(Rows from a 3D scene dataset)
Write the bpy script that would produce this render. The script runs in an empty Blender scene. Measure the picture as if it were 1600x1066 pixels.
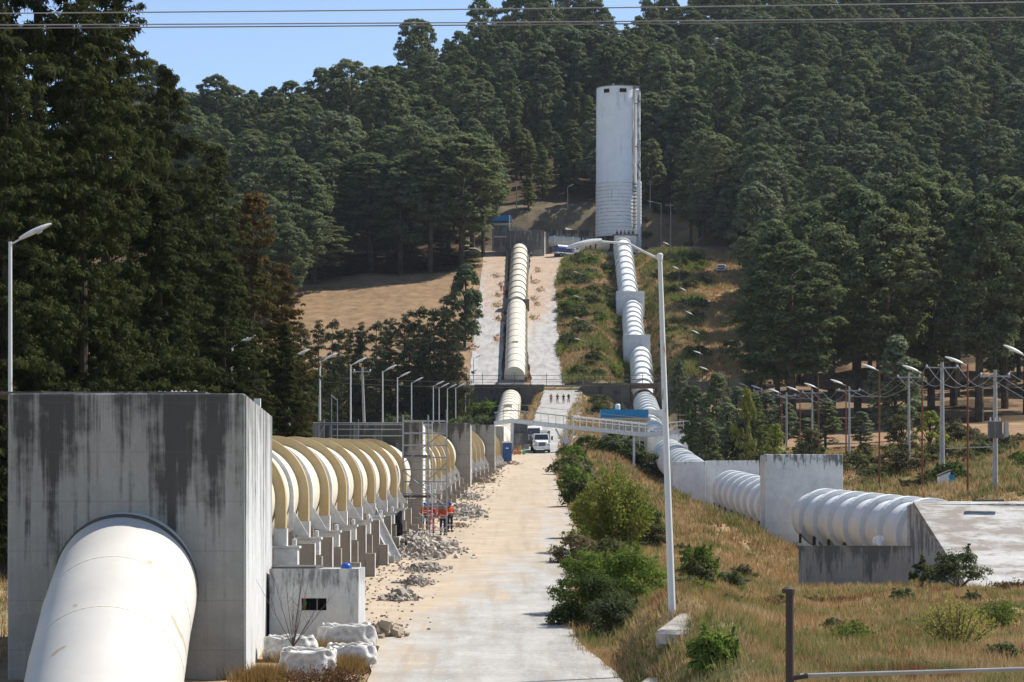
import bpy, bmesh, math, random
import numpy as np
from mathutils import Vector, Matrix
R_ = math.radians
sc = bpy.context.scene
COL = sc.collection
# ------------------------------------------------------------------ camera, sky, sun, exposure
F = 4000.0; HOR = 822.0                       # focal length and horizon in photograph pixels (1600 wide)
cam_d = bpy.data.cameras.new('camera'); cam = bpy.data.objects.new('camera', cam_d); COL.objects.link(cam)
cam_d.sensor_width = 36; cam_d.lens = 36*F/1600; cam_d.shift_y = (HOR-533)/1600
cam_d.clip_start = 0.5; cam_d.clip_end = 9000
cam.location = (0, 0, 0); cam.rotation_euler = (R_(90), 0, 0)
sc.camera = cam
SUN = Vector((0.58, 0.27, 0.77)).normalized()
EL = math.asin(SUN.z); AZ = math.atan2(SUN.x, SUN.y)
w = bpy.data.worlds.new('World'); sc.world = w; w.use_nodes = True
nt = w.node_tree; nt.nodes.clear()
sky = nt.nodes.new('ShaderNodeTexSky'); sky.sky_type = 'NISHITA'; sky.sun_disc = False
sky.sun_elevation = EL; sky.sun_rotation = AZ; sky.altitude = 2500; sky.air_density = 1.0; sky.dust_density = 0.6; sky.ozone_density = 1.5
bg = nt.nodes.new('ShaderNodeBackground'); bg.inputs[1].default_value = 0.118
wo = nt.nodes.new('ShaderNodeOutputWorld')
hs = nt.nodes.new('ShaderNodeHueSaturation'); hs.inputs['Saturation'].default_value = 0.95; nt.links.new(sky.outputs[0], hs.inputs['Color']); nt.links.new(hs.outputs[0], bg.inputs[0]); nt.links.new(bg.outputs[0], wo.inputs[0])
sl = bpy.data.lights.new('sun', 'SUN'); sl.energy = 4.8; sl.angle = R_(0.5); sl.color = (1.0, 0.95, 0.87)
so = bpy.data.objects.new('sun', sl); COL.objects.link(so); so.rotation_euler = SUN.to_track_quat('Z', 'Y').to_euler(); so.location = (50, 50, 300)
sc.view_settings.view_transform = 'Standard'; sc.view_settings.look = 'None'; sc.view_settings.gamma = 1; sc.view_settings.exposure = 0.62
sc.cycles.max_bounces = 6; sc.cycles.transparent_max_bounces = 8; sc.cycles.volume_bounces = 0
try: sc.cycles.use_denoising = True
except Exception: pass

def P(px, py, Y): return Vector(((px-800)*Y/F, Y, (HOR-py)*Y/F))
def X_(px, Y): return (px-800)*Y/F
def Z_(py, Y): return (HOR-py)*Y/F

# ------------------------------------------------------------------ materials
def new_mat(name):
    m = bpy.data.materials.new(name); m.use_nodes = True
    n = m.node_tree; n.nodes.clear()
    out = n.nodes.new('ShaderNodeOutputMaterial'); b = n.nodes.new('ShaderNodeBsdfPrincipled')
    n.links.new(b.outputs[0], out.inputs[0]); b.inputs['Roughness'].default_value = 0.85
    b.inputs['Specular IOR Level'].default_value = 0.3
    return m, n, b, out
def _c(c): return (c[0], c[1], c[2], 1)
def coords(n, scale=(1, 1, 1), kind='Object', rot=(0, 0, 0)):
    if kind == 'World':
        t = n.nodes.new('ShaderNodeNewGeometry'); o = t.outputs['Position']
    else:
        t = n.nodes.new('ShaderNodeTexCoord'); o = t.outputs[kind]
    mp = n.nodes.new('ShaderNodeMapping'); mp.inputs['Scale'].default_value = scale; mp.inputs['Rotation'].default_value = rot
    n.links.new(o, mp.inputs[0]); return mp.outputs[0]
def noise(n, vec, scale, detail=5, rough=0.55, dist=0):
    t = n.nodes.new('ShaderNodeTexNoise'); t.inputs['Scale'].default_value = scale; t.inputs['Detail'].default_value = detail
    t.inputs['Roughness'].default_value = rough; t.inputs['Distortion'].default_value = dist
    n.links.new(vec, t.inputs['Vector']); return t.outputs['Fac']
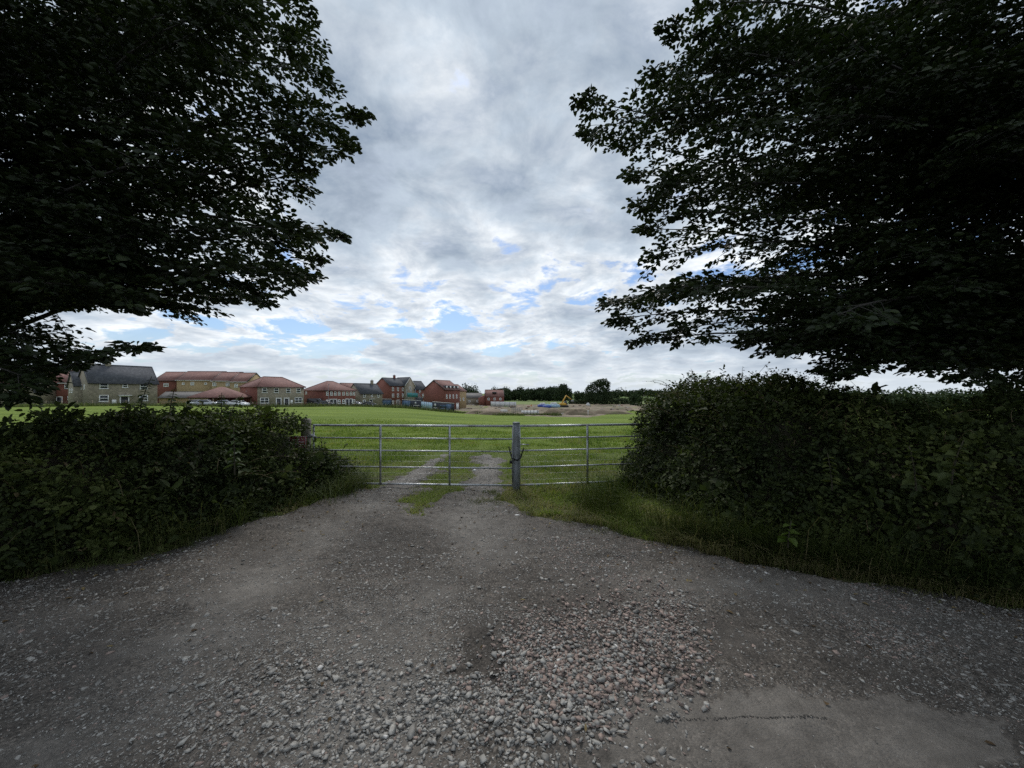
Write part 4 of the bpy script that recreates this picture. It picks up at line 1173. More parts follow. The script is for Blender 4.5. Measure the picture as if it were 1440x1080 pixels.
def car(label, px, D, rz, paint, van=False):
    root = thing('parked_van' if van else 'parked_car', label, 'van' if van else 'car', put(px, D), rz, 'vehicles parked on the estate')
    if van: prof = [(-2.4, .35), (-2.45, .9), (-2.4, 1.9), (-2.2, 2.05), (.9, 2.05), (1.5, 1.25), (2.3, 1.0), (2.45, .7), (2.4, .35)]
    else: prof = [(-2.05, .32), (-2.12, .62), (-2.0, .92), (-1.75, .96), (-1.15, 1.40), (.35, 1.44), (1.0, 1.0), (1.85, .84), (2.1, .62), (2.05, .32)]
    P = np.array(prof); wd = .86
    ins = np.where(P[:, 1] > 1.1, .70, .86)
    a = Acc(); a.hull([[(x, -i_, z) for (x, z), i_ in zip(prof, ins)], [(x, i_, z) for (x, z), i_ in zip(prof, ins)]]); a.build('body', M[paint], root)
    g = Acc()
    top = 1.98 if van else 1.37; bot = 1.25 if van else 1.0; x0, x1, x2, x3 = (.2, 1.35, .2, .8) if van else (-1.5, .85, -1.1, .3)
    for s in (-1, 1): g.hull([[(x0, s * (.83 if not van else .84), bot), (x1, s * (.83 if not van else .84), bot), (x3, s * .73, top), (x2, s * .73, top)], [(x0, s * .87, bot), (x1, s * .87, bot), (x3, s * .765, top), (x2, s * .765, top)]])
    if not van: g.hull([[(.42, -.6, 1.40), (.42, .6, 1.40), (1.0, .7, 1.02), (1.0, -.7, 1.02)], [(.46, -.6, 1.43), (.46, .6, 1.43), (1.04, .7, 1.05), (1.04, -.7, 1.05)]])
    g.build('windows', M['glass'], root)
    for x in (-1.3, 1.3):
        for s in (-1, 1):
            t = Acc(); t.tube(np.array([(x, s * .68, .32), (x, s * .89, .32)]), .32, 14); wl = t.build('wheel', M['tyre'], root)
            t = Acc(); t.tube(np.array([(x, s * .885, .32), (x, s * .90, .32)]), .19, 10); t.build('rim', M['carsilver'], wl)
    for s in (-1, 1):
        t = Acc(); t.box(((2.3 if van else 2.05), s * .6, .72), (.14, .3, .14)); t.build('headlight', M['whitegrey'], root)
    return root


car('white parked car in front of the long garage block', 280, 86, .25, 'carwhite')
car('silver parked car half under the carport roof', 291, 84, .3, 'carsilver')
car('dull silver parked car beneath the middle of the carport', 318, 86.5, .3, 'carsilver')
car('pale parked car at the end of the carport beside the brick side wall', 336, 85, -.25, 'carwhite')
car('dark parked van before the blank brick side wall', 446, 106, .1, 'carblack', True)
car('dark parked car in front of the red brick terrace doors', 457, 101, .1, 'carblack')
car('silver parked car between the red terrace and the slate stone house', 502, 121, -.5, 'carsilver')
car('dark parked car in front of the slate stone house with one chimney', 519, 118, .1, 'carblack')


def hoarding(label, p0, D0, p1, D1, h, face, extra_=()):
    A = np.array(put(p0, D0)); B = np.array(put(p1, D1)); L = np.linalg.norm(B - A)
    root = thing('hoarding', label, 'hoarding', A, math.atan2(B[1] - A[1], B[0] - A[0]), 'site hoardings along the field')
    dz = (B[2] - A[2])
    a = Acc(); a.hull([[(0, -.04, 0), (0, .04, 0), (0, .04, h), (0, -.04, h)], [(L, -.04, dz), (L, .04, dz), (L, .04, h + dz), (L, -.04, h + dz)]]); a.build('board', M[face], root)
    a = Acc(); a.hull([[(0, -.08, h), (0, .08, h), (0, .08, h + .14), (0, -.08, h + .14)], [(L, -.08, h + dz), (L, .08, h + dz), (L, .08, h + .14 + dz), (L, -.08, h + .14 + dz)]]); a.build('capping', M['whitegrey'], root)
    a = Acc()
    for x in np.arange(.1, L, 2.4): a.box((x, .12, h / 2 + dz * x / L), (.1, .14, h))
    a.build('backing_posts', M['fence'], root)
    for (nm, x, z, sx, sz, mat) in extra_:
        a = Acc(); a.box((x * L, -.055, z * h + dz * x), (sx * L, .03, sz * h)); a.build(nm, M[mat], root)
    return root, L, dz


hoarding('dark navy site hoarding with bluish photo panel in front of the slate stone house', 528.5, 139, 551, 140, 2.4, 'navy', [('photo_panel', .66, .45, .55, .70, 'bluepanel'), ('red_panel', .12, .55, .2, .7, 'red')])
hoarding('dark navy site hoarding with a big blue photo panel before the corner block', 565.6, 131, 592, 128, 2.4, 'navy', [('photo_panel', .23, .52, .42, .78, 'bluepanel'), ('lettering', .76, .35, .34, .08, 'whitegrey'), ('emblem', .72, .68, .07, .28, 'whitegrey')])
b3, L3, dz3 = hoarding('dark navy site hoarding with round white crest nearest the building site', 608, 114, 638.5, 110, 2.4, 'navy', [('lettering', .14, .30, .16, .07, 'whitegrey'), ('lettering', .53, .62, .30, .14, 'bluepanel'), ('lettering', .48, .30, .16, .12, 'bluepanel'), ('photo_panel', .77, .5, .22, .75, 'bluepanel'), ('white_notice', .83, .30, .09, .42, 'whitegrey')])
a = Acc(); t = np.arange(14) / 14 * TAU
a.hull([[(L3 * .14 + .38 * math.cos(q) * k, y, 1.62 + dz3 * .14 + .42 * math.sin(q) * k) for q in t] for k, y in ((1, -.045), (1, -.07))]); a.build('crest', M['whitegrey'], b3)
# mesh fence panels, blue sheeting and scaffold wrap
def panel(name, label, cat, p0, D0, p1, D1, h, mat, z=0., th=.05, posts=2.2, group=None, solid=True):
    A = np.array(put(p0, D0, z)); B = np.array(put(p1, D1, z)); L = np.linalg.norm(B - A); dz = B[2] - A[2]
    root = thing(name, label, cat, A, math.atan2(B[1] - A[1], B[0] - A[0]), group)
    a = Acc()
    if solid:
        n = max(2, int(L / .5)); x = np.linspace(0, L, n); y = (.05 if mat in ('teal', 'skyblue', 'black') else .0) * np.sin(x * 2.1)
        a.hull([[(q, yy - th / 2, dz * q / L), (q, yy + th / 2, dz * q / L), (q, yy + th / 2, h + dz * q / L), (q, yy - th / 2, h + dz * q / L)] for q, yy in zip(x, y)])
        a.build('sheet', M[mat], root)
    else:
        for q in np.arange(.3, L, .3): a.tube(np.array([(q, 0, dz * q / L), (q, 0, h + dz * q / L)]), .012, 3)
        for z_ in np.linspace(.1, h, 5): a.tube(np.array([(0, 0, z_), (L, 0, z_ + dz)]), .014, 3)
        a.build('mesh', M[mat], root)
    a = Acc()
    for q in np.arange(0, L + .01, posts): a.tube(np.array([(q, -.07, -.1 + dz * q / L), (q, -.07, h + .1 + dz * q / L)]), .05, 6)
    a.build('posts', M['greymetal'], root)
    return root


panel('mesh_fence', 'see through mesh fence panels between the two left hoardings', 'fence', 551.5, 140, 565, 132, 2.0, 'fence', solid=False)
panel('sheeted_fence', 'pale blue sheeted fence between two navy hoardings', 'fence', 592.5, 127, 607.5, 116, 2.2, 'skyblue')
panel('scaffold_wrap', 'teal sheeting wrapped round scaffold against the corner block', 'sheeting', 572.5, 148, 588, 149, 1.6, 'teal', z=3.6, posts=2)
panel('scaffold_wrap', 'dark green netting on scaffold behind the blue photo hoarding', 'sheeting', 584.5, 147, 594.5, 146, 2.6, 'black', z=1.0, posts=2)
sc = thing('scaffold', 'scaffold poles standing in front of the corner block', 'scaffold', put(572, 149.5))
for x in np.arange(0, 7, 1.7):
    a = Acc(); a.tube(np.array([(x, 0, 0), (x, 0, 6.5)]), .04, 6); a.build('pole', M['skyblue'], sc)
a = Acc(); a.tube(np.array([(0, -.08, 3.5), (7, -.08, 3.5)]), .04, 6); a.build('ledger', M['skyblue'], sc)
a = Acc(); a.box((3.4, .5, 3.55), (6.8, .9, .06)); a.build('platform', M['fence'], sc)

# ------------------------------------------------------------------ the building site
def site_edge(px): return np.interp(px, [630, 648, 700, 745, 830, 850, 875, 900], [576, 577.5, 583, 585.5, 587, 583, 578.5, 577.5])
def site_mask(X, Y):
    px = 720 + F * X / np.maximum(Y, 1); py = HZ + F * (CH - gz(X, Y)) / np.maximum(Y, 1)
    e = site_edge(px) + (fbm(X * .25, Y * .25, 7, 3) - .5) * 3
    return np.minimum(np.minimum((e - py) * .5, (Y < 212) * 1.0 - (Y - 205) / 8), np.minimum((px - 636) / 10, (930 - px) / 10))
HEAPS = [(700, 100, 11, 4, .9), (742, 140, 12, 8, 1.3), (790, 112, 9, 6, 1.2), (812, 100, 9, 5, 1.1), (770, 128, 12, 5, .9), (840, 105, 8, 5, .7), (880, 140, 12, 7, .8), (670, 112, 10, 4, .8)]
def heapz(X, Y):
    z = 0
    for px, D, sx, sy, h in HEAPS:
        x = (px - 720) / F * D; z = z + h * np.exp(-((X - x) / sx * 1.4) ** 2 - ((Y - D) / sy * 1.4) ** 2)
    return z
a = Acc()
sheet(a, np.arange(-32, 80, .8), np.arange(58, 215, .8), lambda X, Y: gz(X, Y) + np.clip(site_mask(X, Y) * .4, -.3, .10) + np.clip(site_mask(X, Y), 0, 1) * (heapz(X, Y) + (fbm(X * .35, Y * .35, 9, 4) - .5) * .9), lambda X, Y: site_mask(X, Y) > -.8)
a.build('bare_soil', M['soil'], kind='structure', smooth=True)
def site_z(px, D):
    X = (px - 720) / F * D; return np.array([X, D, float(gz(X, D)) + float(heapz(X, D)) + .05])

RUBBLE = leafmat('site_rubble', [(0, (.10, .08, .06)), (.4, (.25, .20, .15)), (.7, (.45, .43, .40)), (.85, (.30, .14, .10)), (1, (.62, .61, .58))], 0, .9, .2)

# site clutter: bricks, blocks and timber too many to count
r = np.random.default_rng(31); a = Acc(); n = 420
px = r.uniform(645, 885, n); D = r.uniform(84, 195, n); X = (px - 720) / F * D
k = (site_mask(X, D) > .1) & (fbm(X * .12, D * .12, 3, 2) > .47); X, D = X[k], D[k]; Z = gz(X, D) + heapz(X, D)
sz = np.exp(r.normal(-.9, .5, len(X)))
for x, y, z, q in zip(X, D, Z, sz):
    c_, s_ = math.cos(q * 40), math.sin(q * 40)
    a.box((x, y, z + q * .25), (q * r.uniform(.8, 2.4), q, q * r.uniform(.4, .9)), [[c_, -s_, 0], [s_, c_, 0], [0, 0, 1]], r.random())
a.build('rubble', RUBBLE, kind='stuff')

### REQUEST
Pull out each line holding the string "this".

### ANSWER TO THE TASK
Write the bpy script that would produce this render. The script runs in an empty Blender scene. Measure the picture as if it were 1600x1066 pixels.
Write part 4 of the bpy script that recreates this picture. It picks up at line 1173. More parts follow. The script is for Blender 4.5. Measure the picture as if it were 1440x1080 pixels.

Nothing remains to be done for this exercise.